Optical chips use light, not electrons, to transport data therefore it should be faster and more power-efficient than conventional integrated circuits. However, these chips also have integrated electrical elements called modulators which convert light into electrons and then back again. Due to their “actions”, the modulators make optical chips slower and less power-efficient.

According to Hong Tang, leader of the team from Yale University, they have developed a nanodevice which uses light and not electrons to encode data. The researchers built a simple optical chip, then they pickled a small part of the waveguide (a thin silicon road which allows the photon to travel on it) into a 500nm wide bar.
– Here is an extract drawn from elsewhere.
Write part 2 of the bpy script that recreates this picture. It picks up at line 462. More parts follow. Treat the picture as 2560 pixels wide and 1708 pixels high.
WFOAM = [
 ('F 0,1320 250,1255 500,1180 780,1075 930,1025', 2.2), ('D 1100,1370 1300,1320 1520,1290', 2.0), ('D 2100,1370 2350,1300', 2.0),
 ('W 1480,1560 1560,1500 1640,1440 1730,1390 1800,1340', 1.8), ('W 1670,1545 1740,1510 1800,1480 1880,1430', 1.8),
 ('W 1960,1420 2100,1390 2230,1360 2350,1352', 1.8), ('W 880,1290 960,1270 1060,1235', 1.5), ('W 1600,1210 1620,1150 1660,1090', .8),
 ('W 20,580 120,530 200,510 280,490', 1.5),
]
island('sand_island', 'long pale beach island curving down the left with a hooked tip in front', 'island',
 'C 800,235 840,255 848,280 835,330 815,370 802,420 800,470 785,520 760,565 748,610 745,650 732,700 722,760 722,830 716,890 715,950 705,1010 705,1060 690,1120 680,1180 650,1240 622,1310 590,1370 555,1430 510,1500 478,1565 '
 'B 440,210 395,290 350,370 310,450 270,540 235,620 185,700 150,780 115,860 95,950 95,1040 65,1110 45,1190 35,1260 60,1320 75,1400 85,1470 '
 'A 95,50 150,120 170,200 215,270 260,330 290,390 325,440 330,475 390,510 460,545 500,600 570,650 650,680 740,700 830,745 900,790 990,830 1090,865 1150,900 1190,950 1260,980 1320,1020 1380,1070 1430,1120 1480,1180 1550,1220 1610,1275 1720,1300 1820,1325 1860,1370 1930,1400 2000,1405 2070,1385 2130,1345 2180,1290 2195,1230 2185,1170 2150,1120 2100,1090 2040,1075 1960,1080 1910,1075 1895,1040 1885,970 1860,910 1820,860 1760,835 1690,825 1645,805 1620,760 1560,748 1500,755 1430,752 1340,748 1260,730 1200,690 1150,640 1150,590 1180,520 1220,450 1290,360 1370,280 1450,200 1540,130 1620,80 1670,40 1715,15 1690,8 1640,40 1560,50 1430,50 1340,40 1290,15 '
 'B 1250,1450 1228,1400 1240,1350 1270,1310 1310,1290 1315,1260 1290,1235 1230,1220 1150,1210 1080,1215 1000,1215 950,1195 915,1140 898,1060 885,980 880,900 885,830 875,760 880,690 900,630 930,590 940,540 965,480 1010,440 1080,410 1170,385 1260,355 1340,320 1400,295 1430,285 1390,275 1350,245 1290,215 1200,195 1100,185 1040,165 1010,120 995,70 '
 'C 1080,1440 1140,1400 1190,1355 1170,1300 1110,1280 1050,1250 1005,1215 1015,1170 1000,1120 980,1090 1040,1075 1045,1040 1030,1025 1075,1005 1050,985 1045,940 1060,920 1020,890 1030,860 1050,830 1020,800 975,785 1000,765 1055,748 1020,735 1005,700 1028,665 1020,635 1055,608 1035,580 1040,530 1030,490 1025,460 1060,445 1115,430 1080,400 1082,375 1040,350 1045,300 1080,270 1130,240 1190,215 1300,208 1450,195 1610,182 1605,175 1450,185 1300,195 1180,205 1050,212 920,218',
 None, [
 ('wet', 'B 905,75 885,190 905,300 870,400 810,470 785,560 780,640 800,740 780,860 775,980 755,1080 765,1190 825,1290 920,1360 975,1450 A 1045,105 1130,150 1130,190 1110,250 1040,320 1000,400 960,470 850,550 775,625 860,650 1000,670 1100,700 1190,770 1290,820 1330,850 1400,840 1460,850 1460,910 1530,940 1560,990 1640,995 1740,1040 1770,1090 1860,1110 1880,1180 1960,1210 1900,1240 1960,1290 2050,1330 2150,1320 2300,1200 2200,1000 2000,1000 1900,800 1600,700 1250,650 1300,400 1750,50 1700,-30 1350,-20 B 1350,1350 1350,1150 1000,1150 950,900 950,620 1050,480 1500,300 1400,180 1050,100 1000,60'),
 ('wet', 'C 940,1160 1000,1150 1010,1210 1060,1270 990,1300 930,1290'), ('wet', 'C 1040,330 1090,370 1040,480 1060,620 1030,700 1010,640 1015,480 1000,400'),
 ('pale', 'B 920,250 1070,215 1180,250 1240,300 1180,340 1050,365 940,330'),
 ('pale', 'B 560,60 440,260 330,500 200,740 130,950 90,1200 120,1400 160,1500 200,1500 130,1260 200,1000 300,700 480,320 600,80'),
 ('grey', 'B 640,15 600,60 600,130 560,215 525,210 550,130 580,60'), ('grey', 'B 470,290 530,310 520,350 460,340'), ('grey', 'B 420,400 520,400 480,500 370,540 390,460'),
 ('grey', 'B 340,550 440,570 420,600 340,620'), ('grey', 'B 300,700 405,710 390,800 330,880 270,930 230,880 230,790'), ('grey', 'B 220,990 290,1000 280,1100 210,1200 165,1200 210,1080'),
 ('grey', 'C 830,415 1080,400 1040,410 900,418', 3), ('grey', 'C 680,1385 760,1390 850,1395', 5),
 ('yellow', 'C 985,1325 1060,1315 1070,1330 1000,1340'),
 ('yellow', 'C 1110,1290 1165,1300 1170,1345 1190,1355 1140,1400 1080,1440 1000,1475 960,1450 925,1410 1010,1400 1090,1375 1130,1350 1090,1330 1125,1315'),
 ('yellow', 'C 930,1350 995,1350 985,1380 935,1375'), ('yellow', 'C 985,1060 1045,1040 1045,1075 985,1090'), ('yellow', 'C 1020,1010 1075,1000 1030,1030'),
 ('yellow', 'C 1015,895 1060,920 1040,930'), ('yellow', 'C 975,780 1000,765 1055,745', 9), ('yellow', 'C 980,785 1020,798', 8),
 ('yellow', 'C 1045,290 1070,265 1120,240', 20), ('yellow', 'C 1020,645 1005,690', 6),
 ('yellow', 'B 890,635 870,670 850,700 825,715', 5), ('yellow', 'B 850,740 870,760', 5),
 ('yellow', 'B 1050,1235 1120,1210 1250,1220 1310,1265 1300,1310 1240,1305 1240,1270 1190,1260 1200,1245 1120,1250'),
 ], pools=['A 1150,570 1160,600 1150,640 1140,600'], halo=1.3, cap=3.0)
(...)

The resulting silicon wave has two functions, to carry and modulate the optical signal.

In order to test it, the researchers sent a light-signal into the integrated circuit, then they exposed the nano-optical modulator to laser-light that caused vertical and horizontal oscillations. These oscillations are responsible for modulating the speed of the light which travels through the beam, which is a clear proof that there is optical force in an integrated circuit. The Yale researchers are the first to demonstrate and to apply it on a working device. Also, the team showed that arrays of hundreds of resonators can be created on a single optical chip.

“The light force can be put to real use,” said Tang.

The circuit that the Yale researchers discovered was welcomed by other scientists, and James Hone, a mechanical-engineering professor at the Columbia University, said that this “represents a technical breakthrough.”

“It opens up a new way to make opto-mechanical switches that can reroute one optical signal using another,” added Hone.

Also, according to Hone, these technology could lead to “very sensitive chemical sensors,” however, the Yale researchers didn’t demonstrate this yet. This is only the beginning and this type of nanodevice is years away. There is still needed to prove its mechanical properties, and these chips have to be compatible with conventional semiconductor processing. Well, it’s a great start and it would be great to have faster and more efficient optical chips.